To: New Jersey Law Revision Commission

From: Staff

Re: Proposed Changes to Final Report on Durable Power of Attorney Revision

Date: September 7, 2010

MEMORANDUM

Further technical amendments to New York’s power of attorney law were just signed into law and will become effective on September 13, 2010 (retroactive to September 1, 2009). The New York State Bar characterized these technical amendments as a “ measure that corrects unintended problems created by New York’s Power of Attorney (POA) Statute that went into effect on September 1, 2009.” Because of concerns raised informally with Staff before the technical amendments became law, Staff has reviewed the technical amendments in their entirety. As will be discussed below, for reasons suggested by these amendments and in an effort to accommodate commenters’ concerns, Staff recommends modifications to five sections of the Final Report on the General Durable Power of Attorney Act. Revised copies of these sections are attached to this memorandum.

Proposed changes to Final Report

1. 46:2B-20.4. Applicability

Staff has added one narrow category, two broad categories and a fourth “catchall” category of documents that are to be excluded from the applicability of the act. These categories were created to address the concern that the current applicability provision did not sufficiently exclude certain documents granting authority or “power” for business and commercial purposes that are customarily not governed by power of attorney law and not intended to be covered by the act. This concern had been an impetus for changing New York’s law.

Rather than enumerate narrowly worded and specific “powers” that should be excluded, as New York has done in its amended section 5-1501C, Staff created, for the most part, broader categories of powers to be excluded, consistent with the approach of the Uniform Power of Attorney Act (UPOAA). In this way, if a particular type of “power” is not enumerated, the broad category, including the new catch-all category at subsection a.(10), nonetheless should cover the type of “power” to be excluded.

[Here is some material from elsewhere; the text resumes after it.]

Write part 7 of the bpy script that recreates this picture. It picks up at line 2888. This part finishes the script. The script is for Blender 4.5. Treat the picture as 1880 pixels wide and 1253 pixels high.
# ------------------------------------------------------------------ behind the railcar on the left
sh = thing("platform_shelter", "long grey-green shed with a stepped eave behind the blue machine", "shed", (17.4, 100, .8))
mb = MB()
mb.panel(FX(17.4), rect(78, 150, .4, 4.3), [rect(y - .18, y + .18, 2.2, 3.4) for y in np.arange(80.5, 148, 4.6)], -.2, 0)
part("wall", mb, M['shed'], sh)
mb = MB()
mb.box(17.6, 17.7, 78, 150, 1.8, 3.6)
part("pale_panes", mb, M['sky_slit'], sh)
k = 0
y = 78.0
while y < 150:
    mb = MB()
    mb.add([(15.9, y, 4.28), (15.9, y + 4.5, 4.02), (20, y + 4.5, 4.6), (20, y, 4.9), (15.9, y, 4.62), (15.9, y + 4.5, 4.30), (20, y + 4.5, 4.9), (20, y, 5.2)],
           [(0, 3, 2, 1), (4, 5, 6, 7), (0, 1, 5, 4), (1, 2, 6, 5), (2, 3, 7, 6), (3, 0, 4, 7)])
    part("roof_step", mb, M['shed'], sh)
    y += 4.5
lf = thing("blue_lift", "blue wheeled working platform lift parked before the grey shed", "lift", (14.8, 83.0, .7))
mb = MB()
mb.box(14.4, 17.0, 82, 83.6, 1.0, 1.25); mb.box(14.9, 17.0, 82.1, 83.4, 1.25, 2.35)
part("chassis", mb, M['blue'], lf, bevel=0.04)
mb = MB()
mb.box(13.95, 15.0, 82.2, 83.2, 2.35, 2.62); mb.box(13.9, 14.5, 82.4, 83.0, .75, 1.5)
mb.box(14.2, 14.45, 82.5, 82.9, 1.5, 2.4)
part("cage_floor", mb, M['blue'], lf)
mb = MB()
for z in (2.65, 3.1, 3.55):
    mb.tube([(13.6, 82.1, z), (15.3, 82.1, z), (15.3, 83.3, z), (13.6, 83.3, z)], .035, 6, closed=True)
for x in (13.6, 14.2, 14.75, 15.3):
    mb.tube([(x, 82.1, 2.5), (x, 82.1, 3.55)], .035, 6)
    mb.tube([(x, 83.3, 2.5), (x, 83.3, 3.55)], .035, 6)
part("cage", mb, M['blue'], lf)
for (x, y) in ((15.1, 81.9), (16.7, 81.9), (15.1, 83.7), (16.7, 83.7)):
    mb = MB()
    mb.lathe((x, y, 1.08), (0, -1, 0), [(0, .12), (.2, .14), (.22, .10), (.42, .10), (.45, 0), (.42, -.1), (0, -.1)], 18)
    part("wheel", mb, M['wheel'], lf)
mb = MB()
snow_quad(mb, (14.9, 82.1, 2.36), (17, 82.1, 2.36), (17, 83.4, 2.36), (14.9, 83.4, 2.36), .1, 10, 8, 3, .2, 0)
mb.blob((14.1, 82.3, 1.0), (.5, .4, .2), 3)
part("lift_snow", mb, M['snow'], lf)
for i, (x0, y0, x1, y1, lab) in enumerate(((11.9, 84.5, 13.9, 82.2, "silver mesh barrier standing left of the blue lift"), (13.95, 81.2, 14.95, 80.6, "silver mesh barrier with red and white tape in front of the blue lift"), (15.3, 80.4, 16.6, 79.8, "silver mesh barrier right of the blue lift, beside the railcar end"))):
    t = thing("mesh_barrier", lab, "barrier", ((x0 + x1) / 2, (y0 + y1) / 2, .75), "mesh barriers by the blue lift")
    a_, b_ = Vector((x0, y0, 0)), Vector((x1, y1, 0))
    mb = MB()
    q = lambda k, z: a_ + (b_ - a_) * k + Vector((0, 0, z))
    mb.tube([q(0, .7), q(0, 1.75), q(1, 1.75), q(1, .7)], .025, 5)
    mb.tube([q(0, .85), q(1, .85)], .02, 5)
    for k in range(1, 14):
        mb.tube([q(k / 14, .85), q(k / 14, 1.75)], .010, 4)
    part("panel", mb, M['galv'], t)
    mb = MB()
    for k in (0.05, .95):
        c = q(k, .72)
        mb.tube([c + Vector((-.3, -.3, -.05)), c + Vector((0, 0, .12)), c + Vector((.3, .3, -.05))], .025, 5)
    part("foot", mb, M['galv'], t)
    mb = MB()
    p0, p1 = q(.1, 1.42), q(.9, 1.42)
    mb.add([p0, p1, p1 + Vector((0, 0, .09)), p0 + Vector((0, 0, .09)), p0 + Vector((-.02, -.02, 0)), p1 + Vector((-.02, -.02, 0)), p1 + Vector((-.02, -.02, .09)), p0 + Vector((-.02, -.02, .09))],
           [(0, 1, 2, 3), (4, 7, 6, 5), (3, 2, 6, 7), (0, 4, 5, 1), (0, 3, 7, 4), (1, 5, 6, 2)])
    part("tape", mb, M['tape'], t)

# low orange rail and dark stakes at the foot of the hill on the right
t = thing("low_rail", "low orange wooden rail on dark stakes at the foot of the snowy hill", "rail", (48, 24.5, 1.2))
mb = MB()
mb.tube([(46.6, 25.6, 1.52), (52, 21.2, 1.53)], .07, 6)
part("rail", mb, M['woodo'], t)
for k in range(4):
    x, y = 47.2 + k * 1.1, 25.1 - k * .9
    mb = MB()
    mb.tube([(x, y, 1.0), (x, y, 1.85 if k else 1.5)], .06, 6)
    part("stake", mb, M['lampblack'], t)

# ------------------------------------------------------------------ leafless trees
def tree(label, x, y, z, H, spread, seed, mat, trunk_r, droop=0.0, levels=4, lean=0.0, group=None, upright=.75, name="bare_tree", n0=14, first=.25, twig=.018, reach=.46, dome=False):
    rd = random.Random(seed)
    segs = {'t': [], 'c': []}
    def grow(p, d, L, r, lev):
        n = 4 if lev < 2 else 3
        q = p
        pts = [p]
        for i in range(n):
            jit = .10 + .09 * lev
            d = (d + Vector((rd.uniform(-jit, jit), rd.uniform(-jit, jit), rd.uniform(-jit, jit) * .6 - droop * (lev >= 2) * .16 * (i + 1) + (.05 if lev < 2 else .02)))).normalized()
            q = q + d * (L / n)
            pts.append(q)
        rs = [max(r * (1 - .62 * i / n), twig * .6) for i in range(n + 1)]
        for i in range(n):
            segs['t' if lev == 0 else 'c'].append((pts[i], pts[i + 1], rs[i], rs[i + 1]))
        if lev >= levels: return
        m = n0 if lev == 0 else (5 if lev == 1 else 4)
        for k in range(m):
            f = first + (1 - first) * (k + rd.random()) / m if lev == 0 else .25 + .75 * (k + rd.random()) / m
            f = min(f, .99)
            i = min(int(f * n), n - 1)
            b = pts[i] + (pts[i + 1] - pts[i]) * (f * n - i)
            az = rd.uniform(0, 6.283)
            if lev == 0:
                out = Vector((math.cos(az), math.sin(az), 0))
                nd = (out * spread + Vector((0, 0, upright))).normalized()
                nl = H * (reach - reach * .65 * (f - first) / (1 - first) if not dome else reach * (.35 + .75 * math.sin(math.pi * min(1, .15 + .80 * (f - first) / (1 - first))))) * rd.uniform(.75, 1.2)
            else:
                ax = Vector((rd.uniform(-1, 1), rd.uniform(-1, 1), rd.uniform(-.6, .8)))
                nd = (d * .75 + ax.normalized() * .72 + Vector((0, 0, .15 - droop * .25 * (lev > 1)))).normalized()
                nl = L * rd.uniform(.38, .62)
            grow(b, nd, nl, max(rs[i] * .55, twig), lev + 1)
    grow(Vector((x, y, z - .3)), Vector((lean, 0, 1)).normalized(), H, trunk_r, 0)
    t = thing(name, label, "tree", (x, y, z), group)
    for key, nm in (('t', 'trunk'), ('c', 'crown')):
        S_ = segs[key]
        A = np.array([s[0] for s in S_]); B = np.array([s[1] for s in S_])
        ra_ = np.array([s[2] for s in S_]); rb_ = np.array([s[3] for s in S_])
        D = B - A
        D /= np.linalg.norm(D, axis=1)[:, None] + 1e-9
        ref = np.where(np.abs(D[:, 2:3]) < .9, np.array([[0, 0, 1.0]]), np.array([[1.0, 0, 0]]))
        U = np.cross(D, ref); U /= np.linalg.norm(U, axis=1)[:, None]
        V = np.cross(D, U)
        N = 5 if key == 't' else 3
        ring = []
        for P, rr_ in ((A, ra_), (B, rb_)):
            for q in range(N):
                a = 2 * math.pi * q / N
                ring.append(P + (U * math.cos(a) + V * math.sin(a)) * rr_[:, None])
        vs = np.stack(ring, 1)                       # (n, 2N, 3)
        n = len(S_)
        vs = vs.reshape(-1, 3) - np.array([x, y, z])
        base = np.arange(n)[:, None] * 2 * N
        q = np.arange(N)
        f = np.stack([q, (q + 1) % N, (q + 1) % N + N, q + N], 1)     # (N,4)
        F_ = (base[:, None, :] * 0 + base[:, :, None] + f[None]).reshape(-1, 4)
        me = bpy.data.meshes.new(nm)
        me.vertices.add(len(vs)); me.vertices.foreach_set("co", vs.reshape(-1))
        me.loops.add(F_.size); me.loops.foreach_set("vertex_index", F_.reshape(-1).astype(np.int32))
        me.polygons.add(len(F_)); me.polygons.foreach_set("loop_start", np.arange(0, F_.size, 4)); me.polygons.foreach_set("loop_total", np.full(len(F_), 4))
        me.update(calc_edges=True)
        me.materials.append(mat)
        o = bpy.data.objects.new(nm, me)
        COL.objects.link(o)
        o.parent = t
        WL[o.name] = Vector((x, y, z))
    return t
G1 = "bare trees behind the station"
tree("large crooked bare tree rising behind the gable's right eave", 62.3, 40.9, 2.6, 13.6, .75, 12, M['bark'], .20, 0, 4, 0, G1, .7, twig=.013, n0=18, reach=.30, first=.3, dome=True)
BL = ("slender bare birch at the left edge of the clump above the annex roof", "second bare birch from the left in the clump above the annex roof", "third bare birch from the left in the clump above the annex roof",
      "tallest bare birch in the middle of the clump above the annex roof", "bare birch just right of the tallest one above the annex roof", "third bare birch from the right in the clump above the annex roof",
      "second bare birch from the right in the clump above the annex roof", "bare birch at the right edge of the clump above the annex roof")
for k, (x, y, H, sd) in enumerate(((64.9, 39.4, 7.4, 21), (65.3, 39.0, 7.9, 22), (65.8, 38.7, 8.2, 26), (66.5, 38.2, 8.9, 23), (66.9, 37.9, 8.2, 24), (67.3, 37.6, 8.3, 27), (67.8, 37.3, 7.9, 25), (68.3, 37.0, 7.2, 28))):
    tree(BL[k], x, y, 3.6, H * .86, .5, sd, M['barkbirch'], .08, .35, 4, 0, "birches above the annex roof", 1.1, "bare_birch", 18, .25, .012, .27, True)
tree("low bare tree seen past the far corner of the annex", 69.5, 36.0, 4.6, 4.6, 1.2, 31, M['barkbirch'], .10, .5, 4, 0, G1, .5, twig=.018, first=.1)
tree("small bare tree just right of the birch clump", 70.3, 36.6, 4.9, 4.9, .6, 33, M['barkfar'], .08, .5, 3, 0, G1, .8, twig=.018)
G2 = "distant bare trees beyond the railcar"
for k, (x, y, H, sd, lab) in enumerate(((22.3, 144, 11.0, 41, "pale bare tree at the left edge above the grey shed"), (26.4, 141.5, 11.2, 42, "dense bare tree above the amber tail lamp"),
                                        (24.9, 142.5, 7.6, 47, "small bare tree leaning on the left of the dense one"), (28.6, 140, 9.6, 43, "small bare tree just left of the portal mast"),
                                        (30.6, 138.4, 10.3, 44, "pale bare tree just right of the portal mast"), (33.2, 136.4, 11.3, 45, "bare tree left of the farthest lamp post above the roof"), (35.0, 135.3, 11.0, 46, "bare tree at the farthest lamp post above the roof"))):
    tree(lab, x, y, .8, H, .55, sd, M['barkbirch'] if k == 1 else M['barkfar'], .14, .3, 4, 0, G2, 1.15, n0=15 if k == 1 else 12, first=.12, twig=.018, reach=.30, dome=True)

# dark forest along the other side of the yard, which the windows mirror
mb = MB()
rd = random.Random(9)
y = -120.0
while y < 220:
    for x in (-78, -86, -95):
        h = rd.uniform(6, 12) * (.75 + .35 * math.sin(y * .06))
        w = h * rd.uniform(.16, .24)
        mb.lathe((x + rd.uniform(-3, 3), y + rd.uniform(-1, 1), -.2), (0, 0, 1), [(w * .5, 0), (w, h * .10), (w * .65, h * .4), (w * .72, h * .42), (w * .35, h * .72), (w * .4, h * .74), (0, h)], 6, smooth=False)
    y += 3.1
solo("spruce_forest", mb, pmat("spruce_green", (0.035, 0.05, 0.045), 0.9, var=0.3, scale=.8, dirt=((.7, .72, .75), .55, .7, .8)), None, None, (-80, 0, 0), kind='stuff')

Commenters also disputed whether all the “powers” now excluded by New York’s recent amendment should be excluded in New Jersey law. For example, a power authorizing a financial institution to take action relating to an account in which the financial institution holds cash, securities or financial assets on behalf of the person giving the power is now specifically excluded from the applicability of New York’s law. Commenters reported to us that the meaning of this “power” is unclear and such a power could very well be part of the grant of authority that the principal intended to give an agent in a durable power of attorney. There are other examples of powers, specifically excluded from New York’s law, which Staff was advised should not be excluded from 46:2B-20.4 for the same (or similar) reasons. Staff agrees with the analyses and, hence, does not recommend adoption of all of the exclusions enumerated in the New York law, even in a broader category form.

New subsection b. enables a principle to direct that the act will govern the power, regardless of whether the act otherwise would be applicable.

2. 46:2B-10.10. Acceptance and good faith reliance by third party

In light of the language used in sections 20.16 and 20.17, Staff added the word “or termination” after the word “revocation” in subsection b. of this section.

3. 46:2B-10.12. Affidavit of non-revocation or non-termination of power of attorney; language and model form

For the purposes of clarity, plain language, and consistency with sections 20.10 (c) and 20.17, the model form of affidavit has been revised.

4.46:2B-20.16. Agent’s act without knowledge or notice of principal’s death or incapacity

Staff revised this section to make it more consistent with sections 20.10, 20.12 and 20.17(e), all of which refer to reliance upon or action based on a power of attorney until notice or knowledge of the principal’s revocation of the power or of the termination of the power for a specified reason. The revision is also consistent with the source statute N.J.S. 46:2B-8.6. The proposed change will further clarify that an agent who acts in good faith without the knowledge of the principal’s revocation of the power of attorney, or without the knowledge of the termination of the power for any reason, binds a principal just as an agent acting without the knowledge of the principal’s death would bind a principal.

5. 46:2B:20.17. Revocation and termination of power of attorney

The Final Report makes a distinction between revocation of unrecorded and recorded powers of attorney. The New York amendment makes a similar distinction but requires that the recording of a revocation be made in the same office where the original power of attorney was recorded.

Rather than recommending modification of the Final Report to add the words, “in the same office”, after the words, “records” in subsection 46:2B:20.17b., which could be read to make the revocation invalid if not recorded or if not recorded in that office, Staff proposes language that makes an unrecorded revocation ineffective as to a third party or agent who acts in reliance on the recorded power of attorney without notice or knowledge of the revocation of that power.